## [COLLECTED DATA]

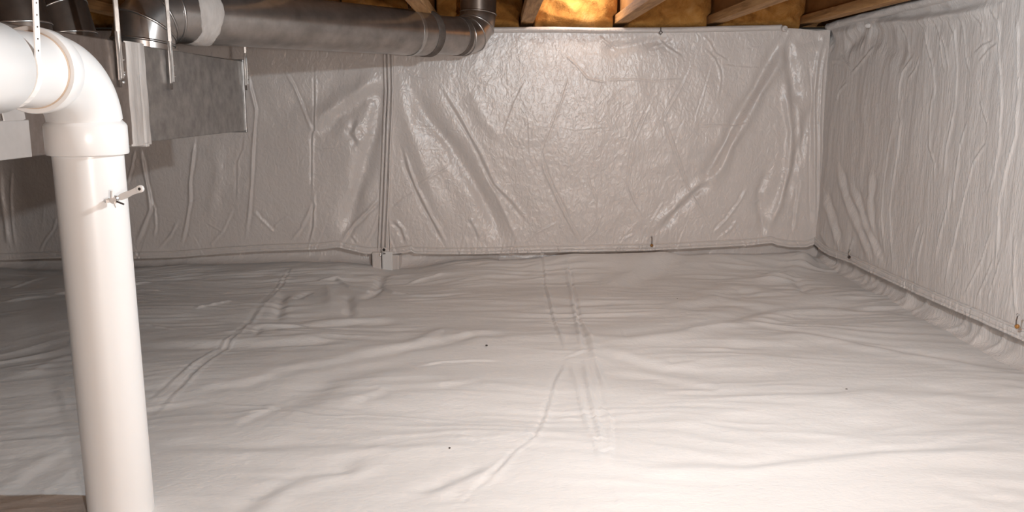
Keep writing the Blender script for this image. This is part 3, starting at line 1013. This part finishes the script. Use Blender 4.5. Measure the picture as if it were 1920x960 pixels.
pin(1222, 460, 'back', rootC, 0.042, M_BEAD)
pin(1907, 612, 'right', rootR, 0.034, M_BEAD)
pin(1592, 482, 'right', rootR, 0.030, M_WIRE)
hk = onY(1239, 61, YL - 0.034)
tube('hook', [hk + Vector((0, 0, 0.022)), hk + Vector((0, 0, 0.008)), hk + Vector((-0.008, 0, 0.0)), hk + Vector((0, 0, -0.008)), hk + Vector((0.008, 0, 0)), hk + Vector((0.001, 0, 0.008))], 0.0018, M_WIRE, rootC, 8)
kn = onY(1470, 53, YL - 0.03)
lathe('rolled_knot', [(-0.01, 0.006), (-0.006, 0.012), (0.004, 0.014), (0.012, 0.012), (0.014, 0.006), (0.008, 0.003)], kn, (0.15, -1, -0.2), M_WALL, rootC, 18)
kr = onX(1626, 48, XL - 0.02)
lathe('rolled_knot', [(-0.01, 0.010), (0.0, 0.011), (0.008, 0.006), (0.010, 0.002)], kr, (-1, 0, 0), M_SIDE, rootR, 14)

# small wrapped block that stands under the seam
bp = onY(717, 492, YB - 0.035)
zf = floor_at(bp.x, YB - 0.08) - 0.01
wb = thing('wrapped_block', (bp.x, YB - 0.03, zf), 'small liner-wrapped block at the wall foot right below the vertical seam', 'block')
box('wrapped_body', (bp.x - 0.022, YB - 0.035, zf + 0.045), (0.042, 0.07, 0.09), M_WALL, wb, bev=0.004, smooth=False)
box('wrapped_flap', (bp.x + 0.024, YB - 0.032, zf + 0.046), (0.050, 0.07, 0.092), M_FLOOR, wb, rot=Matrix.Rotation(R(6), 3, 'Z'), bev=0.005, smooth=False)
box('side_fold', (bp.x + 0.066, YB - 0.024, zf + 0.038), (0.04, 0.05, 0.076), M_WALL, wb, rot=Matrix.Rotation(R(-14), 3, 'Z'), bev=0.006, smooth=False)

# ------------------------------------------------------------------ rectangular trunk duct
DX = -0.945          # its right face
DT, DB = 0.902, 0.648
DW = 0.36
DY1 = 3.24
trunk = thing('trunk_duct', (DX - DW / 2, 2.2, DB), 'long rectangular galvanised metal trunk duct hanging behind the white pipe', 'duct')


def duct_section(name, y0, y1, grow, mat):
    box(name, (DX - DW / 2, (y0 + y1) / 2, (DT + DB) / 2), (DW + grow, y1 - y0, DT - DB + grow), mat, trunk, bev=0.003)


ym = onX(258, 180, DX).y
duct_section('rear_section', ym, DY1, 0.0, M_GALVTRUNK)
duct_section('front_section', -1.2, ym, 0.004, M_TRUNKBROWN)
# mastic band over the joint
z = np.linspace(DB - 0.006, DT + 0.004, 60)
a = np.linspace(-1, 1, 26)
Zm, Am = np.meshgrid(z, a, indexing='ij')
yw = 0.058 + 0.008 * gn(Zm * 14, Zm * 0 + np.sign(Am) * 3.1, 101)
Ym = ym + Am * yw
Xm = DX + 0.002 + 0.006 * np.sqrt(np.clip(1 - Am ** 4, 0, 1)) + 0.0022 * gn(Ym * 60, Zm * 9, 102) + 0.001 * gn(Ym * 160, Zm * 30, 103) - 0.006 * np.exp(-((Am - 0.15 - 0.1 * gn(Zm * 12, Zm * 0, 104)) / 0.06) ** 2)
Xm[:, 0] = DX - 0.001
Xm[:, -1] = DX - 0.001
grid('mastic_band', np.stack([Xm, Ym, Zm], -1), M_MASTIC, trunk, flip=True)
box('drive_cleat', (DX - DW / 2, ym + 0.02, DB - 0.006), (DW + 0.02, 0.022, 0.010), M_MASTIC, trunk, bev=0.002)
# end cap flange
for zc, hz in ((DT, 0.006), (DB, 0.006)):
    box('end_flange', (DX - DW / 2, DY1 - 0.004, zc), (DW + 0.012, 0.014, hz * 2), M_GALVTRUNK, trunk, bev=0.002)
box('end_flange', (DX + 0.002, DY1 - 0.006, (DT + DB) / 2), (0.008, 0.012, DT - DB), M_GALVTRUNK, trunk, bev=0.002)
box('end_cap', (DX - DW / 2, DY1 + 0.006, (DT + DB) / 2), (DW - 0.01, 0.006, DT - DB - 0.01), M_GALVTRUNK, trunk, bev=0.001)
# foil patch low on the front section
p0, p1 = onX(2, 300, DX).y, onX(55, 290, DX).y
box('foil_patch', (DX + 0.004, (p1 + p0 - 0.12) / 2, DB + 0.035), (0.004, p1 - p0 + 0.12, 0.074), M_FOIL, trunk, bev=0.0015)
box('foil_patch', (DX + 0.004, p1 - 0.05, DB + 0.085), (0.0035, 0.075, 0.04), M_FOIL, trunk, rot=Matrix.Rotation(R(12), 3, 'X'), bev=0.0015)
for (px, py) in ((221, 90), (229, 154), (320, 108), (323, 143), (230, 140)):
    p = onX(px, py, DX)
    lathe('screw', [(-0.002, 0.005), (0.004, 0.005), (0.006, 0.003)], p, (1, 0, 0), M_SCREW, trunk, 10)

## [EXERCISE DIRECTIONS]
Set down all the data again exactly as above, pictures excluded.

## [SOLVED EXERCISE]
Keep writing the Blender script for this image. This is part 3, starting at line 1013. This part finishes the script. Use Blender 4.5. Measure the picture as if it were 1920x960 pixels.
pin(1222, 460, 'back', rootC, 0.042, M_BEAD)
pin(1907, 612, 'right', rootR, 0.034, M_BEAD)
pin(1592, 482, 'right', rootR, 0.030, M_WIRE)
hk = onY(1239, 61, YL - 0.034)
tube('hook', [hk + Vector((0, 0, 0.022)), hk + Vector((0, 0, 0.008)), hk + Vector((-0.008, 0, 0.0)), hk + Vector((0, 0, -0.008)), hk + Vector((0.008, 0, 0)), hk + Vector((0.001, 0, 0.008))], 0.0018, M_WIRE, rootC, 8)
kn = onY(1470, 53, YL - 0.03)
lathe('rolled_knot', [(-0.01, 0.006), (-0.006, 0.012), (0.004, 0.014), (0.012, 0.012), (0.014, 0.006), (0.008, 0.003)], kn, (0.15, -1, -0.2), M_WALL, rootC, 18)
kr = onX(1626, 48, XL - 0.02)
lathe('rolled_knot', [(-0.01, 0.010), (0.0, 0.011), (0.008, 0.006), (0.010, 0.002)], kr, (-1, 0, 0), M_SIDE, rootR, 14)

# small wrapped block that stands under the seam
bp = onY(717, 492, YB - 0.035)
zf = floor_at(bp.x, YB - 0.08) - 0.01
wb = thing('wrapped_block', (bp.x, YB - 0.03, zf), 'small liner-wrapped block at the wall foot right below the vertical seam', 'block')
box('wrapped_body', (bp.x - 0.022, YB - 0.035, zf + 0.045), (0.042, 0.07, 0.09), M_WALL, wb, bev=0.004, smooth=False)
box('wrapped_flap', (bp.x + 0.024, YB - 0.032, zf + 0.046), (0.050, 0.07, 0.092), M_FLOOR, wb, rot=Matrix.Rotation(R(6), 3, 'Z'), bev=0.005, smooth=False)
box('side_fold', (bp.x + 0.066, YB - 0.024, zf + 0.038), (0.04, 0.05, 0.076), M_WALL, wb, rot=Matrix.Rotation(R(-14), 3, 'Z'), bev=0.006, smooth=False)

# ------------------------------------------------------------------ rectangular trunk duct
DX = -0.945          # its right face
DT, DB = 0.902, 0.648
DW = 0.36
DY1 = 3.24
trunk = thing('trunk_duct', (DX - DW / 2, 2.2, DB), 'long rectangular galvanised metal trunk duct hanging behind the white pipe', 'duct')


def duct_section(name, y0, y1, grow, mat):
    box(name, (DX - DW / 2, (y0 + y1) / 2, (DT + DB) / 2), (DW + grow, y1 - y0, DT - DB + grow), mat, trunk, bev=0.003)


ym = onX(258, 180, DX).y
duct_section('rear_section', ym, DY1, 0.0, M_GALVTRUNK)
duct_section('front_section', -1.2, ym, 0.004, M_TRUNKBROWN)
# mastic band over the joint
z = np.linspace(DB - 0.006, DT + 0.004, 60)
a = np.linspace(-1, 1, 26)
Zm, Am = np.meshgrid(z, a, indexing='ij')
yw = 0.058 + 0.008 * gn(Zm * 14, Zm * 0 + np.sign(Am) * 3.1, 101)
Ym = ym + Am * yw
Xm = DX + 0.002 + 0.006 * np.sqrt(np.clip(1 - Am ** 4, 0, 1)) + 0.0022 * gn(Ym * 60, Zm * 9, 102) + 0.001 * gn(Ym * 160, Zm * 30, 103) - 0.006 * np.exp(-((Am - 0.15 - 0.1 * gn(Zm * 12, Zm * 0, 104)) / 0.06) ** 2)
Xm[:, 0] = DX - 0.001
Xm[:, -1] = DX - 0.001
grid('mastic_band', np.stack([Xm, Ym, Zm], -1), M_MASTIC, trunk, flip=True)
box('drive_cleat', (DX - DW / 2, ym + 0.02, DB - 0.006), (DW + 0.02, 0.022, 0.010), M_MASTIC, trunk, bev=0.002)
# end cap flange
for zc, hz in ((DT, 0.006), (DB, 0.006)):
    box('end_flange', (DX - DW / 2, DY1 - 0.004, zc), (DW + 0.012, 0.014, hz * 2), M_GALVTRUNK, trunk, bev=0.002)
box('end_flange', (DX + 0.002, DY1 - 0.006, (DT + DB) / 2), (0.008, 0.012, DT - DB), M_GALVTRUNK, trunk, bev=0.002)
box('end_cap', (DX - DW / 2, DY1 + 0.006, (DT + DB) / 2), (DW - 0.01, 0.006, DT - DB - 0.01), M_GALVTRUNK, trunk, bev=0.001)
# foil patch low on the front section
p0, p1 = onX(2, 300, DX).y, onX(55, 290, DX).y
box('foil_patch', (DX + 0.004, (p1 + p0 - 0.12) / 2, DB + 0.035), (0.004, p1 - p0 + 0.12, 0.074), M_FOIL, trunk, bev=0.0015)
box('foil_patch', (DX + 0.004, p1 - 0.05, DB + 0.085), (0.0035, 0.075, 0.04), M_FOIL, trunk, rot=Matrix.Rotation(R(12), 3, 'X'), bev=0.0015)
for (px, py) in ((221, 90), (229, 154), (320, 108), (323, 143), (230, 140)):
    p = onX(px, py, DX)
    lathe('screw', [(-0.002, 0.005), (0.004, 0.005), (0.006, 0.003)], p, (1, 0, 0), M_SCREW, trunk, 10)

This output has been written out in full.